Though the Indians did not know it, their country was then on the eve of a great change. The year before, in 1867, the old Province of Canada—Ontario and Quebec—had united with the Atlantic Provinces of Nova Scotia and New Brunswick to form a federation, a “Dominion of Canada.” To complete the Dominion, to unite all these British lands from sea to sea for ever in one strong federation, it was necessary first of all to bring in the vast territory of the Hudson’s Bay Company. This was done in 1869. The Company gave up all its exclusive privileges for a payment of $1,500,000 and 45,000 acres of land. The Company also kept all its forts, with full liberty to go on trading in free competition with others. This it continues to do, on the largest scale, and the white settlers whom it used to shut out are now its best customers. As the furs obtained in two centuries of trading had sold for about $100,000,000, the shareholders had no cause to complain of their bargain.

The French Métis on the Red River, however, were uneasy when they heard of this transference of the country to new rulers, and even some of the white settlers at first objected to the change, for which their opinion had not been asked.

The Government, to get the country ready for settlers, sent land surveyors up from the East. The Métis took fright. Seeing those strangers running straight lines across the land, the ignorant people thought their farms were going to be taken away from them—the long narrow strips of land running back from the river front.

A Governor was appointed by the Dominion authorities, and came round through the United States, for there was no other railway communication between Eastern and Western Canada. When he came to the frontier, at Pembina, he found a barricade across the trail, and was ordered by a “_Comité National des Métis de la Rivière Rouge_,” or “National Committee of Red River Métis,” to turn back and go home again. A “provisional government” was set up; Louis Riel, a halfbreed of some education but little sense, the leader of the insurrection, seized the Hudson’s Bay post of Fort Garry, and imprisoned a number of loyal settlers. One of them, a young man from Ontario named Scott, was tried by a rebel court-martial and shot; his body was pushed through a hole in the ice of Red River.

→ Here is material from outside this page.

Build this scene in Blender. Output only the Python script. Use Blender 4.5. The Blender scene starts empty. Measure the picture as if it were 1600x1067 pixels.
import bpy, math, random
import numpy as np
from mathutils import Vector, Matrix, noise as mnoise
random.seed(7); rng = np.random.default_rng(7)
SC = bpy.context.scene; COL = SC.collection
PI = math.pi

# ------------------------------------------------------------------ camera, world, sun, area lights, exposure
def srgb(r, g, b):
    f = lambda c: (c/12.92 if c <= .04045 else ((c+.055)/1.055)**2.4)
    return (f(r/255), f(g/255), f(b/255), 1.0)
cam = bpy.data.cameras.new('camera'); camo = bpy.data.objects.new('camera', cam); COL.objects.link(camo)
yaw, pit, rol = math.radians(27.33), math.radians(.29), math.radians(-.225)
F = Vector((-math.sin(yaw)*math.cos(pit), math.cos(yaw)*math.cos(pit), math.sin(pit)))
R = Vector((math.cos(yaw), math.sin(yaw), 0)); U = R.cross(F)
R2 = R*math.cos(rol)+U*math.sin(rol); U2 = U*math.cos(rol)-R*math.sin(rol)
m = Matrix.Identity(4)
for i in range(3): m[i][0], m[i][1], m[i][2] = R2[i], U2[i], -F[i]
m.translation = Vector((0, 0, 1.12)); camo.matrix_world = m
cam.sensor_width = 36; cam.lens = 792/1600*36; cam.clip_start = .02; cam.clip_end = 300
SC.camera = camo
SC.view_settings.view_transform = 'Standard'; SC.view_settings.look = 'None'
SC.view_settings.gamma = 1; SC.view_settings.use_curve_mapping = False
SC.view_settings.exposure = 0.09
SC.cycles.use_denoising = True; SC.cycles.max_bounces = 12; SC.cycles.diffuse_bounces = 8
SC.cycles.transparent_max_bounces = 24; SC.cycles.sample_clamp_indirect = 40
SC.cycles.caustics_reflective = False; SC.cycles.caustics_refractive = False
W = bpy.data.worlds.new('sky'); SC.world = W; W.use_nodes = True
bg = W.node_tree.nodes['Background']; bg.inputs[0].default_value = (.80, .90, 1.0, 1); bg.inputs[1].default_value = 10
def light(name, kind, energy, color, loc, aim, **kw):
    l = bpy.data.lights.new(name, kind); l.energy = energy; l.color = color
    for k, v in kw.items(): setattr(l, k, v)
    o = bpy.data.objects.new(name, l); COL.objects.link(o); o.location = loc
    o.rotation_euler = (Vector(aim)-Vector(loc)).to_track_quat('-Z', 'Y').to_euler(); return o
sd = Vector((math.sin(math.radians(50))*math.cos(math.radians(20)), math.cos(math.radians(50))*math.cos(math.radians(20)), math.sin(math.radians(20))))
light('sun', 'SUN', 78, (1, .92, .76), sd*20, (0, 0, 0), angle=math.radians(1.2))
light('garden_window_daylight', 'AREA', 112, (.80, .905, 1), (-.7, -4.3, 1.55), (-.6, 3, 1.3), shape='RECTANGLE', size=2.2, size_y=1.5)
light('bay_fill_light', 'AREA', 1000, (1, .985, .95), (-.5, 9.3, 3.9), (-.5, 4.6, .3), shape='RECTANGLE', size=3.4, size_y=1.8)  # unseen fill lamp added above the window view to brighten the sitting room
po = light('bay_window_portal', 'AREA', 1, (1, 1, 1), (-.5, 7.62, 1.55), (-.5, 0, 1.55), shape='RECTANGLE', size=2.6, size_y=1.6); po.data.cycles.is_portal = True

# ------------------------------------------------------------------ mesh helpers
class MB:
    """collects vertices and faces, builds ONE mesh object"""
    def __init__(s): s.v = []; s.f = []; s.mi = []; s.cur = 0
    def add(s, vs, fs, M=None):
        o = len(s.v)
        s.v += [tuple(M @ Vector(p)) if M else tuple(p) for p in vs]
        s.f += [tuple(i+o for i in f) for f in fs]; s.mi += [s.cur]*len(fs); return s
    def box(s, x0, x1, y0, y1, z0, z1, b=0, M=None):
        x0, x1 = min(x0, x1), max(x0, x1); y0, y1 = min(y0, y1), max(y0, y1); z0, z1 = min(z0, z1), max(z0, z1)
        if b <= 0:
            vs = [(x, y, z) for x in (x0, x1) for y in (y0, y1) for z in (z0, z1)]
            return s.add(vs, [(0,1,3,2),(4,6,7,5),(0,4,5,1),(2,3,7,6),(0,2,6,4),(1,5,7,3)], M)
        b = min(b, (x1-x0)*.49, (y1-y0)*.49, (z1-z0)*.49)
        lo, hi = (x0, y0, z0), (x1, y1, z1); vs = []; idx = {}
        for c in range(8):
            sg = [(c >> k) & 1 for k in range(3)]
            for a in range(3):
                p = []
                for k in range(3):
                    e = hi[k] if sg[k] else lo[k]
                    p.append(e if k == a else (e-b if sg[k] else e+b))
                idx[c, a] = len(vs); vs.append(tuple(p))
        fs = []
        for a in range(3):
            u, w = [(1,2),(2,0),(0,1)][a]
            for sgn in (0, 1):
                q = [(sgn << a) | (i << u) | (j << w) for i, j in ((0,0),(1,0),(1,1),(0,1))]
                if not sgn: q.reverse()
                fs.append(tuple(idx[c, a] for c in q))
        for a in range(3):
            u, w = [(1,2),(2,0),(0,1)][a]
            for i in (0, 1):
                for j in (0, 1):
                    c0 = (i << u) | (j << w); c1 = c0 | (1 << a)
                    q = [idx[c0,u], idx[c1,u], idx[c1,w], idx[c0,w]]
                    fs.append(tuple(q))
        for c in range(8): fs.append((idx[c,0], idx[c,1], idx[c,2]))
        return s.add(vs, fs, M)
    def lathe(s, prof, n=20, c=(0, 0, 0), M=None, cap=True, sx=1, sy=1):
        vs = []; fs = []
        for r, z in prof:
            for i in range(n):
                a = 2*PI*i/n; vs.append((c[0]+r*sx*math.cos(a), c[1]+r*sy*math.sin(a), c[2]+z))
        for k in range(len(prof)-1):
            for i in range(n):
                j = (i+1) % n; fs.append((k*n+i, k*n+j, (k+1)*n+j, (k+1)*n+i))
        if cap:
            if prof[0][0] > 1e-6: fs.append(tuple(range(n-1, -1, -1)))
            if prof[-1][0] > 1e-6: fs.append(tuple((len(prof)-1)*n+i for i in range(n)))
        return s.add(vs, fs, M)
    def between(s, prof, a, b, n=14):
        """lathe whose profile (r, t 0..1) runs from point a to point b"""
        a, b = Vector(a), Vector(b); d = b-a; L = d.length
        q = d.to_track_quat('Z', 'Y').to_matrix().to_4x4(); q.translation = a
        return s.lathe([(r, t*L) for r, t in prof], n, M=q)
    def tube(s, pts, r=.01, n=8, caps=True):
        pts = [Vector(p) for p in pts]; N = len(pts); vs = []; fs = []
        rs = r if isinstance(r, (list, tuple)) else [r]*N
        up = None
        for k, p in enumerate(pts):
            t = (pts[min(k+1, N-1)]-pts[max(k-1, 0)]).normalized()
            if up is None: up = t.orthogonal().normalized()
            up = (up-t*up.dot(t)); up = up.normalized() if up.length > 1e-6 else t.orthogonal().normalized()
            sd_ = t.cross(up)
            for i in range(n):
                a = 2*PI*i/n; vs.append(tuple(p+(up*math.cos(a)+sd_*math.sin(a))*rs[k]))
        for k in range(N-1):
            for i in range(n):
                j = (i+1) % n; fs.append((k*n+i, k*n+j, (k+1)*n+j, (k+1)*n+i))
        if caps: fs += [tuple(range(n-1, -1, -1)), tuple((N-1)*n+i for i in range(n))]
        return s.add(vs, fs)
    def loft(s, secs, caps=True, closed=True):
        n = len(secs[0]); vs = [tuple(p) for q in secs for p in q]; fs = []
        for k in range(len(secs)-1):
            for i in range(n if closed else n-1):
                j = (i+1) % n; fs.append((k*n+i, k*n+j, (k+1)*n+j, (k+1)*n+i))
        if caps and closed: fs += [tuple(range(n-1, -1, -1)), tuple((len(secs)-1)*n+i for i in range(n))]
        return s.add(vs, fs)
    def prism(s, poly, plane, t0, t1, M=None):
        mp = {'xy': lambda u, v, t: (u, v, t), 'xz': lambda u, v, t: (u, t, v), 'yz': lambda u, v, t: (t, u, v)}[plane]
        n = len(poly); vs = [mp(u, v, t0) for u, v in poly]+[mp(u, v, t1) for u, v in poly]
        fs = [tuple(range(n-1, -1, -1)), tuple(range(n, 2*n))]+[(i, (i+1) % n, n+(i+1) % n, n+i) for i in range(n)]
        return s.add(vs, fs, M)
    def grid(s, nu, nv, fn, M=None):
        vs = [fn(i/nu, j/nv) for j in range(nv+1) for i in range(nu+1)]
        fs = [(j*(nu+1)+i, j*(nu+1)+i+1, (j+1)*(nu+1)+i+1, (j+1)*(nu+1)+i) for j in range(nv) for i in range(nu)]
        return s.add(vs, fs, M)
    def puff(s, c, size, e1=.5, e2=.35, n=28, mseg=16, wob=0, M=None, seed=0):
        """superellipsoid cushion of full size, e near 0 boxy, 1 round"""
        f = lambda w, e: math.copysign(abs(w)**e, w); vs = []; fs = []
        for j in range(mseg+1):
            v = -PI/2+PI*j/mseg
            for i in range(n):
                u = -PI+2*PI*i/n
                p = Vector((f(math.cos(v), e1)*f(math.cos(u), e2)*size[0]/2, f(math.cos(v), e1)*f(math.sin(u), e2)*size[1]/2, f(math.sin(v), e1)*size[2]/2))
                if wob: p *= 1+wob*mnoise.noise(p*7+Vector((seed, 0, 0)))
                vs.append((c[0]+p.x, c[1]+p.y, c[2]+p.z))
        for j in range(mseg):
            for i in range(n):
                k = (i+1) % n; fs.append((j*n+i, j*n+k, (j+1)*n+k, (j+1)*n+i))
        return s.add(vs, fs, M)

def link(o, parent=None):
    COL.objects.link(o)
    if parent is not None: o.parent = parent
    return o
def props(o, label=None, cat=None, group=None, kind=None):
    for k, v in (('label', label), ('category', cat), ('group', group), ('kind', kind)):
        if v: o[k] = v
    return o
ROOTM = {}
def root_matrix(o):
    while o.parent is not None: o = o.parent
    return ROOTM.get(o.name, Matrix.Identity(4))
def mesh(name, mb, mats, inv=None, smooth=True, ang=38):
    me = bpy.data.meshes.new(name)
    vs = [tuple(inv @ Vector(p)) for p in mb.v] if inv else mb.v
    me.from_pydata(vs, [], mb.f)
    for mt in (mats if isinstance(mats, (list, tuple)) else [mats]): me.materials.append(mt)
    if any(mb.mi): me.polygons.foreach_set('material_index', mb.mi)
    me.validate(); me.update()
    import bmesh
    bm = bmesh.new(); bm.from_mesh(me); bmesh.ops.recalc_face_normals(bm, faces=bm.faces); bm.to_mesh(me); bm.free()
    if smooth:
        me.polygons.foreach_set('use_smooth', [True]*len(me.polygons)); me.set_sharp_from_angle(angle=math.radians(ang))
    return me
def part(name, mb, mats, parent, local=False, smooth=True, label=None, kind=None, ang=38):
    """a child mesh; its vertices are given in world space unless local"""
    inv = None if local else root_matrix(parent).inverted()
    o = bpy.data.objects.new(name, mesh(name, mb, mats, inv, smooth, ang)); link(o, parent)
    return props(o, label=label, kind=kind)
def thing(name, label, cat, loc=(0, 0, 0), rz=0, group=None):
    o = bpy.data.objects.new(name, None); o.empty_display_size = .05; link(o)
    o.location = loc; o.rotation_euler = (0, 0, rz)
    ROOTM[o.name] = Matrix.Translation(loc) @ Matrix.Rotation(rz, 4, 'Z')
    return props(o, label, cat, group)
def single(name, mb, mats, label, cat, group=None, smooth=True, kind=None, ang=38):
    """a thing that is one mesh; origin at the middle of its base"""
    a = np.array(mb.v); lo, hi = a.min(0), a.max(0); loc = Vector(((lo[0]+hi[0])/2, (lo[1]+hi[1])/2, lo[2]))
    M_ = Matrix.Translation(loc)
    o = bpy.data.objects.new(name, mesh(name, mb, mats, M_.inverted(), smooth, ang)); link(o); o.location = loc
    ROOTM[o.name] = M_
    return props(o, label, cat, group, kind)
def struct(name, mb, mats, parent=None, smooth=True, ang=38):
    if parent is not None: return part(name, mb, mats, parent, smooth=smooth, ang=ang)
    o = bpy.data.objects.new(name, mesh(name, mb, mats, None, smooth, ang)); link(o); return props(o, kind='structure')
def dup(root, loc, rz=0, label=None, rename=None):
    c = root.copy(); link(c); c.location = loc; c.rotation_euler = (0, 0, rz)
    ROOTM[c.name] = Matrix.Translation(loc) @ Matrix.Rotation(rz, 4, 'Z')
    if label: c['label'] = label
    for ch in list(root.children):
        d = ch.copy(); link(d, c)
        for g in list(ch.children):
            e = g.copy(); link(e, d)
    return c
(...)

A storm of helpless indignation swept over Canada—helpless because the rebels were separated from the seat of power and population in the East by more than a thousand miles of lake and river. An officer then known only as Colonel Wolseley, later on Commander-in-Chief of the British Army, was put at the head of a boat expedition, which arrived after a three months’ journey—to find that the mere news of an army’s approach had put down the rebellion. The government made it clear to the Métis that none of their rights would be interfered with: the Red River district was organized as the Province of Manitoba and gave no more trouble.